Given material:
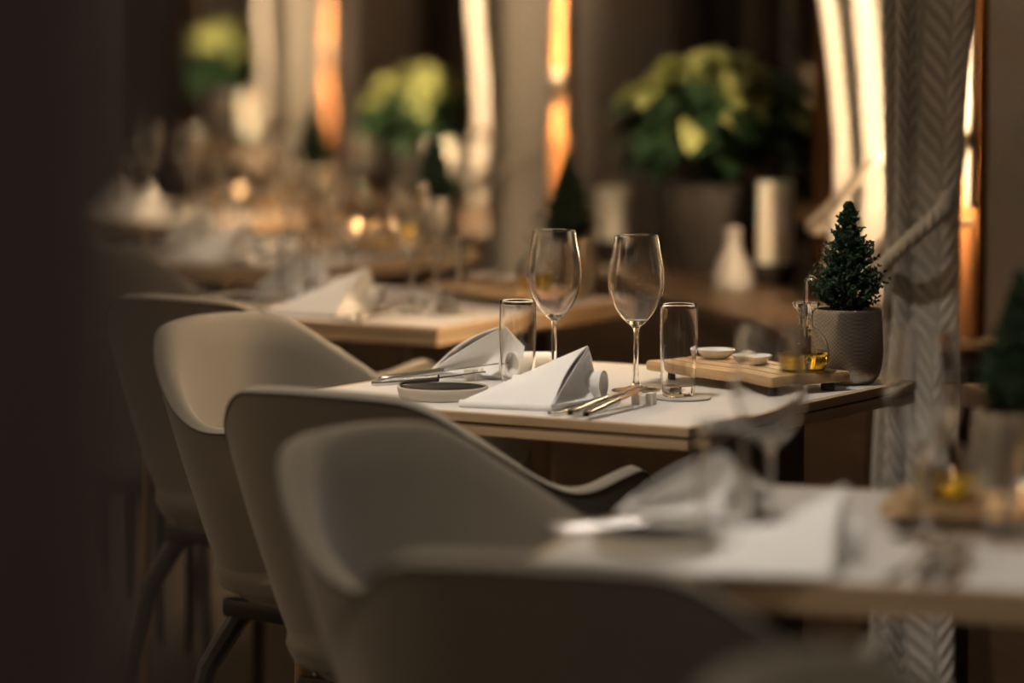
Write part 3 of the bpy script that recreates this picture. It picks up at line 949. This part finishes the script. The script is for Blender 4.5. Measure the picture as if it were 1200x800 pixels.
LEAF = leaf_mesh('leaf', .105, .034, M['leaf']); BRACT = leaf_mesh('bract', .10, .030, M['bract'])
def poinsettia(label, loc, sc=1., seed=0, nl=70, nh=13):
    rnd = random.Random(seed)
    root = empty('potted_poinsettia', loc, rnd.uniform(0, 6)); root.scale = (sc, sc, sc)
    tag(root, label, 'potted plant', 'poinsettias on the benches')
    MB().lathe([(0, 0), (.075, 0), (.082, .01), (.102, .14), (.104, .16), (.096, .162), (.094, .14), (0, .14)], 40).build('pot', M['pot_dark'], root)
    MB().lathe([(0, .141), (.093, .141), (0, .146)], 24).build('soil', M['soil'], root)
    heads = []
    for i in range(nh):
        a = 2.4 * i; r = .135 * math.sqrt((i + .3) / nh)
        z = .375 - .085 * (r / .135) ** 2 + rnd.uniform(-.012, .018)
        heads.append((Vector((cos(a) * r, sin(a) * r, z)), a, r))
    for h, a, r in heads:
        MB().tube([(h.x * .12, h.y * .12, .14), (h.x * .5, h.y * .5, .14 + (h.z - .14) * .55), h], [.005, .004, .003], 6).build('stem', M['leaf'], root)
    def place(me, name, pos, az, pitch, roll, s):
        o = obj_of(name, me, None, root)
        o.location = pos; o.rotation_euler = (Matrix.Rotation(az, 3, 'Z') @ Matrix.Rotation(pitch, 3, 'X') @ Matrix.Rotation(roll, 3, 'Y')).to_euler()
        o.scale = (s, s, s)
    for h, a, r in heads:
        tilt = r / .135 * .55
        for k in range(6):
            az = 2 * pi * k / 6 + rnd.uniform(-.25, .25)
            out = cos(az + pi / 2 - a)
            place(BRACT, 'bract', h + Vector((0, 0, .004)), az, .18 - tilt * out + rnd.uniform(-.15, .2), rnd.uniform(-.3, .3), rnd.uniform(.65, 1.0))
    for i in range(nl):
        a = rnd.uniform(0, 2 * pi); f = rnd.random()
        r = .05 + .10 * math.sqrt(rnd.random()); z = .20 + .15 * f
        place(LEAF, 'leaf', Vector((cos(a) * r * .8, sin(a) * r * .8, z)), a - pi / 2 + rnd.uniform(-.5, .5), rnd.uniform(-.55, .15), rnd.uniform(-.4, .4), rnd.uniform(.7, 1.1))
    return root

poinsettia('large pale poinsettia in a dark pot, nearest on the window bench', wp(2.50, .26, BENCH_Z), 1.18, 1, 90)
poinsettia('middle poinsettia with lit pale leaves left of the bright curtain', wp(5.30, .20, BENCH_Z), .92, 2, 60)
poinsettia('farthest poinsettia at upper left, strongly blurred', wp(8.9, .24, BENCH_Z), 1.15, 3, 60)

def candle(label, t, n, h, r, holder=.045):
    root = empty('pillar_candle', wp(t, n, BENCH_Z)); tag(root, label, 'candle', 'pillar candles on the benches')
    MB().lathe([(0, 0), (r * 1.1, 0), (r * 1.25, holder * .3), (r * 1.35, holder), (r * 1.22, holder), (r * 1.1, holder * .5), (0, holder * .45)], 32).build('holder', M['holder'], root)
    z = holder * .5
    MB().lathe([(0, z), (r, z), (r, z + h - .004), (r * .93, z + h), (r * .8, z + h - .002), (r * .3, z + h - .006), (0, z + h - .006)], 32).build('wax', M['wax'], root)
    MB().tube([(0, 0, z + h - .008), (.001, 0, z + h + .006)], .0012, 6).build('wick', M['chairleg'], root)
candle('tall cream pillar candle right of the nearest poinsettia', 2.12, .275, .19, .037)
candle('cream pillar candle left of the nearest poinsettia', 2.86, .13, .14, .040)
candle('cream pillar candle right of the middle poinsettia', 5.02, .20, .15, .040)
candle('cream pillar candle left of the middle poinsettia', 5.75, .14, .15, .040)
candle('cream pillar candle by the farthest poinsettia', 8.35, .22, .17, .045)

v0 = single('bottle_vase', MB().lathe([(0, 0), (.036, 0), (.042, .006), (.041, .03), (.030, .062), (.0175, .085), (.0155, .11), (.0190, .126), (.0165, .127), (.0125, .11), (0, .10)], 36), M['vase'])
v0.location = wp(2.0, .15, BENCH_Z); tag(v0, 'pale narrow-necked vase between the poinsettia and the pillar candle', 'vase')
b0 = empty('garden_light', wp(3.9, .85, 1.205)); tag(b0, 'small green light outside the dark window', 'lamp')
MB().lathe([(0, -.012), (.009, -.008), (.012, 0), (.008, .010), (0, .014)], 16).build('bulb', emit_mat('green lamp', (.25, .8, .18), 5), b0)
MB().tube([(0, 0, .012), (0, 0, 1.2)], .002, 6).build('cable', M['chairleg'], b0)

Directions:
Print each line of the material above exactly, with the pictures removed from your copy.

Response below:
Write part 3 of the bpy script that recreates this picture. It picks up at line 949. This part finishes the script. The script is for Blender 4.5. Measure the picture as if it were 1200x800 pixels.
LEAF = leaf_mesh('leaf', .105, .034, M['leaf']); BRACT = leaf_mesh('bract', .10, .030, M['bract'])
def poinsettia(label, loc, sc=1., seed=0, nl=70, nh=13):
    rnd = random.Random(seed)
    root = empty('potted_poinsettia', loc, rnd.uniform(0, 6)); root.scale = (sc, sc, sc)
    tag(root, label, 'potted plant', 'poinsettias on the benches')
    MB().lathe([(0, 0), (.075, 0), (.082, .01), (.102, .14), (.104, .16), (.096, .162), (.094, .14), (0, .14)], 40).build('pot', M['pot_dark'], root)
    MB().lathe([(0, .141), (.093, .141), (0, .146)], 24).build('soil', M['soil'], root)
    heads = []
    for i in range(nh):
        a = 2.4 * i; r = .135 * math.sqrt((i + .3) / nh)
        z = .375 - .085 * (r / .135) ** 2 + rnd.uniform(-.012, .018)
        heads.append((Vector((cos(a) * r, sin(a) * r, z)), a, r))
    for h, a, r in heads:
        MB().tube([(h.x * .12, h.y * .12, .14), (h.x * .5, h.y * .5, .14 + (h.z - .14) * .55), h], [.005, .004, .003], 6).build('stem', M['leaf'], root)
    def place(me, name, pos, az, pitch, roll, s):
        o = obj_of(name, me, None, root)
        o.location = pos; o.rotation_euler = (Matrix.Rotation(az, 3, 'Z') @ Matrix.Rotation(pitch, 3, 'X') @ Matrix.Rotation(roll, 3, 'Y')).to_euler()
        o.scale = (s, s, s)
    for h, a, r in heads:
        tilt = r / .135 * .55
        for k in range(6):
            az = 2 * pi * k / 6 + rnd.uniform(-.25, .25)
            out = cos(az + pi / 2 - a)
            place(BRACT, 'bract', h + Vector((0, 0, .004)), az, .18 - tilt * out + rnd.uniform(-.15, .2), rnd.uniform(-.3, .3), rnd.uniform(.65, 1.0))
    for i in range(nl):
        a = rnd.uniform(0, 2 * pi); f = rnd.random()
        r = .05 + .10 * math.sqrt(rnd.random()); z = .20 + .15 * f
        place(LEAF, 'leaf', Vector((cos(a) * r * .8, sin(a) * r * .8, z)), a - pi / 2 + rnd.uniform(-.5, .5), rnd.uniform(-.55, .15), rnd.uniform(-.4, .4), rnd.uniform(.7, 1.1))
    return root

poinsettia('large pale poinsettia in a dark pot, nearest on the window bench', wp(2.50, .26, BENCH_Z), 1.18, 1, 90)
poinsettia('middle poinsettia with lit pale leaves left of the bright curtain', wp(5.30, .20, BENCH_Z), .92, 2, 60)
poinsettia('farthest poinsettia at upper left, strongly blurred', wp(8.9, .24, BENCH_Z), 1.15, 3, 60)

def candle(label, t, n, h, r, holder=.045):
    root = empty('pillar_candle', wp(t, n, BENCH_Z)); tag(root, label, 'candle', 'pillar candles on the benches')
    MB().lathe([(0, 0), (r * 1.1, 0), (r * 1.25, holder * .3), (r * 1.35, holder), (r * 1.22, holder), (r * 1.1, holder * .5), (0, holder * .45)], 32).build('holder', M['holder'], root)
    z = holder * .5
    MB().lathe([(0, z), (r, z), (r, z + h - .004), (r * .93, z + h), (r * .8, z + h - .002), (r * .3, z + h - .006), (0, z + h - .006)], 32).build('wax', M['wax'], root)
    MB().tube([(0, 0, z + h - .008), (.001, 0, z + h + .006)], .0012, 6).build('wick', M['chairleg'], root)
candle('tall cream pillar candle right of the nearest poinsettia', 2.12, .275, .19, .037)
candle('cream pillar candle left of the nearest poinsettia', 2.86, .13, .14, .040)
candle('cream pillar candle right of the middle poinsettia', 5.02, .20, .15, .040)
candle('cream pillar candle left of the middle poinsettia', 5.75, .14, .15, .040)
candle('cream pillar candle by the farthest poinsettia', 8.35, .22, .17, .045)

v0 = single('bottle_vase', MB().lathe([(0, 0), (.036, 0), (.042, .006), (.041, .03), (.030, .062), (.0175, .085), (.0155, .11), (.0190, .126), (.0165, .127), (.0125, .11), (0, .10)], 36), M['vase'])
v0.location = wp(2.0, .15, BENCH_Z); tag(v0, 'pale narrow-necked vase between the poinsettia and the pillar candle', 'vase')
b0 = empty('garden_light', wp(3.9, .85, 1.205)); tag(b0, 'small green light outside the dark window', 'lamp')
MB().lathe([(0, -.012), (.009, -.008), (.012, 0), (.008, .010), (0, .014)], 16).build('bulb', emit_mat('green lamp', (.25, .8, .18), 5), b0)
MB().tube([(0, 0, .012), (0, 0, 1.2)], .002, 6).build('cable', M['chairleg'], b0)